L'Editoriale / Bergamo Città
Domenica 13 Marzo 2016
Per un pugno
di dollari e di voti
È del filosofo pop Slavoi Zizek lo sguardo più penetrante sulla politica americana di questi giorni. Giorni di campagna elettorale, candidati che si prendono a sportellate, milioni di dollari bruciati sull’altare della democrazia. Tutti guardano Donald Trump e quel che vedono è l’insostenibile pesantezza della sua volgarità. Attacchi razzisti (contro gli immigrati messicani), perfidie che instillano il dubbio sul luogo di nascita di Obama e i suoi diplomi universitari, attacchi sessisti contro le donne, offese agli eroi di guerra come John McCain.

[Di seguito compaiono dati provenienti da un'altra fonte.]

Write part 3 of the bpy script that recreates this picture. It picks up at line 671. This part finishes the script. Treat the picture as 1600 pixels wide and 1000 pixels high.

In realtà, insinua Zizek, non abbiamo a che fare solo con la politica, ma con tutto quel densissimo retroterra di regole (non scritte) che controlla la vita sociale: la spessa e impenetrabile sostanza etica che ci dice quello che possiamo e non possiamo fare. Ebbene, queste regole, secondo il pensatore sloveno – uno dei più originali e controversi intellettuali contemporanei – oggi stanno saltando per aria. Quello che fino a solo pochi anni fa era semplicemente impensabile e/o impossibile da pronunciare durante un dibattito pubblico, oggi può essere detto nella più totale impunità.
Catalogato sbrigativamente come alfiere della destra estrema, Trump incarna benissimo questa tendenza all’imbarbarimento della vita pubblica. Il tycoon con moglie bellissima non cerca il consenso su un programma, ma su un comportamento, per di più politicamente scorretto. Stenta ad avere cittadinanza nel suo partito però rischia di diventare il presidente degli Stati Uniti. Se vincerà, avrà dimostrato che l’unica critica davvero corrosiva al capitalismo non viene dall’anticapitalismo, ma dall’antipolitica. A noi europei con la puzza sotto il naso ricorda il Dittatore del film di Charlie Chaplin, in realtà nessuno come lui è bravo a farsi capire dalle classi popolari: le conosce benissimo, suo padre si è arricchito costruendo a New York case a basso costo, edilizia residenziale per i più poveri.
È un miliardario che parla come un teppista e pensa come un giacobino. Intercetta la collera suscitata dalle disuguaglianze sociali, i salari bassi, la paura di nuove crisi economiche in un mondo dominato da banche, multinazionali, finanza. Prigioniera di una precarietà economica e culturale, l’America profonda vive una crisi di rigetto per i partiti tradizionali e le dinasty familiari (Bush, Clinton...) che ingolfano il ricambio democratico.
Percepito come candidato anti sistema, Trump avanza nelle primarie con la potenza di un bulldozer e la delicatezza di una mandria di bisonti. E fa niente se ieri, per la prima volta dall’inizio della campagna elettorale, il frontrunner repubblicano è stato costretto a cancellare un raduno a Chicago per motivi di sicurezza, dopo che molti suoi contestatori erano entrati nell’arena dove era atteso per un comizio.
Più supera i limiti della decenza, più i suoi fan vedono in lui l’antidoto al sistema della politica giudicato, alla maniera grillina, «marcio». E i soldi di cui dispone, tanti, tantissimi, ma forse meno di quelli che sbandiera, non disturbano affatto i poveri, che lo preferiscono a Hillary, certamente di sinistra, ma percepita come aristocratica. Con il suo parrucchino inguardabile Trump vuole convincere che, a dispetto della sua vagonata di miliardi, lui è uno normale. E il disprezzo con cui viene trattato dai giornali compatta il suo popolo: un po’ come accadeva con il primo Bossi che, deriso dalla stampa, volava nei consensi.
Sparigliando la scena politica, Trump incarna quello che alcuni politologi hanno iniziato a chiamare «centro radicale» o «centro estremista». Essere «estremista di centro» non significa spostare da qualche parte il cursore sull’asse sinistra -destra, bensì far sparire questo asse. Non in nome della politica, e men che meno di un’ideologia, ma di un istintivo, semplicistico «buon senso».
Essere un «radicale di centro» non vuol dire solo presentare la propria posizione come equilibrata, ma non tollerare niente che non si auto-definisca come centro equilibratore. Trump sta apparecchiando la rivincita del Terzo Stato americano. Mette insieme il proletariato 2.0 e il ceto medio. Basta e avanza per vincere.